Dia mengakui MA merasakan kegundahan serupa seperti halnya KAI. Seperti adanya perubahan pada advokat yang pindah organisasi advokat, tapi data yang terekam di e-court masih berstatus organisasi advokat yang lama. Begitu pula data pengguna e-courtyang terdata masih dalam keadaan hidup, padahal telah meninggal. “Jadi memang perlu diintegrasikan, nanti akan kami lakukan itu,” ujarnya.

Karena itu, mantan Ketua Pengadilan Negeri Jakarta Barat itu meminta agar ada sosialisasi e-court dan e-lawyer di lingkungan internal masing-masing. Dia mengaku sepanjang sosialisasi e-court di internal MA, tak pernah sekalipun ada narasumber dari profesi advokat. Yang pasti, Pudjo bakal siap menindaklanjuti soal integrasi database advokat pada organisasi advokat dengan e-court. “Saya siap selaku Sekma bekerja sama termasuk integrasi,” katanya.

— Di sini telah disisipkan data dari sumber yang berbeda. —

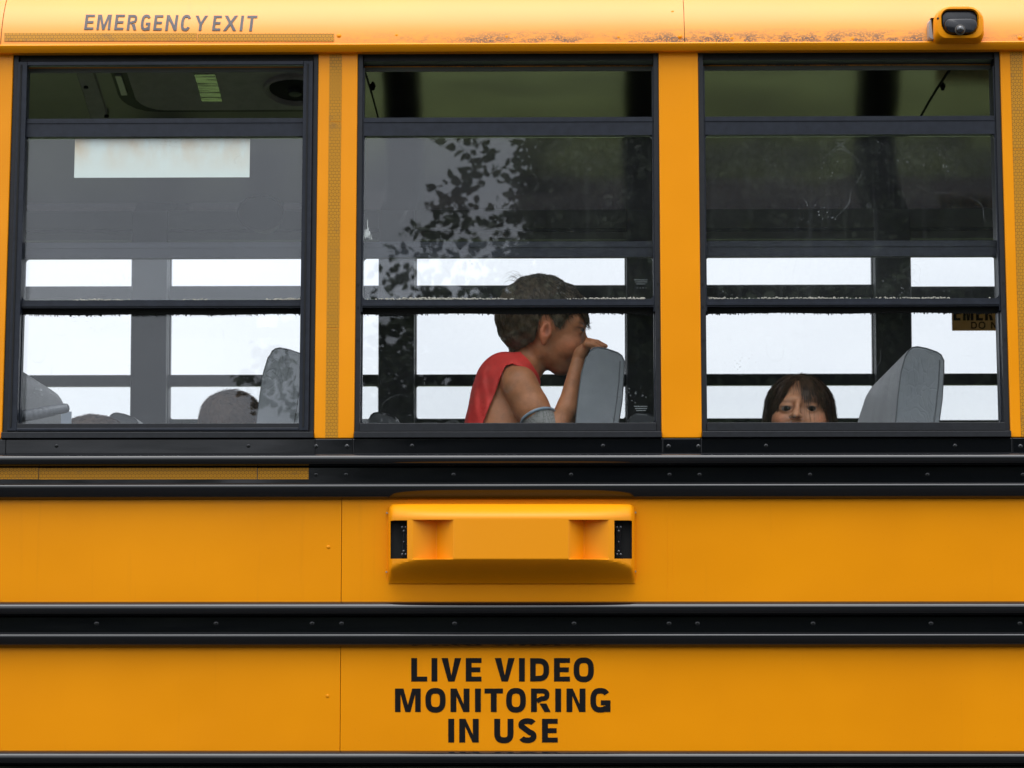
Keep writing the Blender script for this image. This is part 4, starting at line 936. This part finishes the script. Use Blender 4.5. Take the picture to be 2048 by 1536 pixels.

Seperti diketahui, sejak 2018 aplikasi e-Court dluncurkan sebagai layanan administrasi perkara secara elektronik untuk perkara rumpun perdata yang ditandai terbitnya Perma No. 3 Tahun 2018 tentang Administrasi Perkara di Pengadilan Secara Elektronik (e-court) yang terbit pada 13 Juli 2018. Layanan ini memungkinkan pihak berperkara mendaftarkan perkara dan membayarkan biaya perkara secara daring tanpa harus mendatangi pengadilan.

Layanan ini juga berlaku untuk pemanggilan pihak berperkara, sehingga jurusita pengadilan tidak harus mendatangi kediaman pihak berperkara untuk menyampaikan panggilan. Jurusita cukup mengirimkan relaas panggilan ke domisili elektronik pihak berperkara. Lalu pada 2019, MA meng-upgrade layanan e-Court, layanannya diperluas tidak hanya administrasi, tetapi juga persidangan daring melalui Perma No. 1 Tahun 2019 tentang Administrasi Perkara dan Persidangan di Pengadilan Secara Elektronik (e-litigasi).   

Layanan persidangan elektronik ini memungkinkan persidangan dengan agenda jawaban, replik, duplik, kesimpulan, dan pembacaan putusan dapat dilakukan secara daring. Kehadiran di pengadilan hanya pada saat persidangan tahap pembuktian.